Mungkin narasi di tulisan ini menggiring kita menyalahkan para perancang pola zaman. Tapi sebaiknya kita tidak serta merta menyalahkan mereka. Mereka bisa saja dikirim tuhan untuk menghukum kita karena keangkuhan kita sebagai generasi yang merasa paling cerdas, maju, dan canggih. Di hadapan generasi sebelumnya kita jumawa hanya karena pencapaian yang telah kita lakukan sedangkan kebanyakan dari kita lupa bahwa pencapaian itu tidak pernah terwujud atas peran generasi sebelum kita. Mungkin saja keselamatan pola pikir kita diuji tuhan dengan ancaman dan gangguan yang sangat rumit, kompleks, dan susah diidentifikasi. Pada dasarnya kita sedang diserang dan serangan itu bukan menyerang fisik kita lagi tapi serangan itu berupa serangan pola pikir.
Anda telah berhasil mengidentifikasi pemikiran orang Indonesia zaman dulu dan zaman now, orang zaman dulu pemikirannya dilandasi nengan Nasionalis tanpa pamrih, sedang orang sekarang pemikirannya hanya pada bagaimana mengumpulkan materi untuk kehidupan pribadinya.
Kita seharusnya mengingat-ngingat masa silam.

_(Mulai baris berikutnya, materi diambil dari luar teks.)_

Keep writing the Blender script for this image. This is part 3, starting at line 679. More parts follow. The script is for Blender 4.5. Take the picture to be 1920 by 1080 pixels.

Kita bisa mengambil hal baik dari masa lalu begitupula kita bisa mengambil hal yang mungkin baik di masa sekarang, tentunya semua hal itu konteksnya tentang kemaslahatan bersama. Sayangnya sekarang kurang melakukan pengambilan hal baik dan maslahat itu, lebih parah lagi tebalik-balik, yang baik ditinggalkan yang buruk malah dipakai.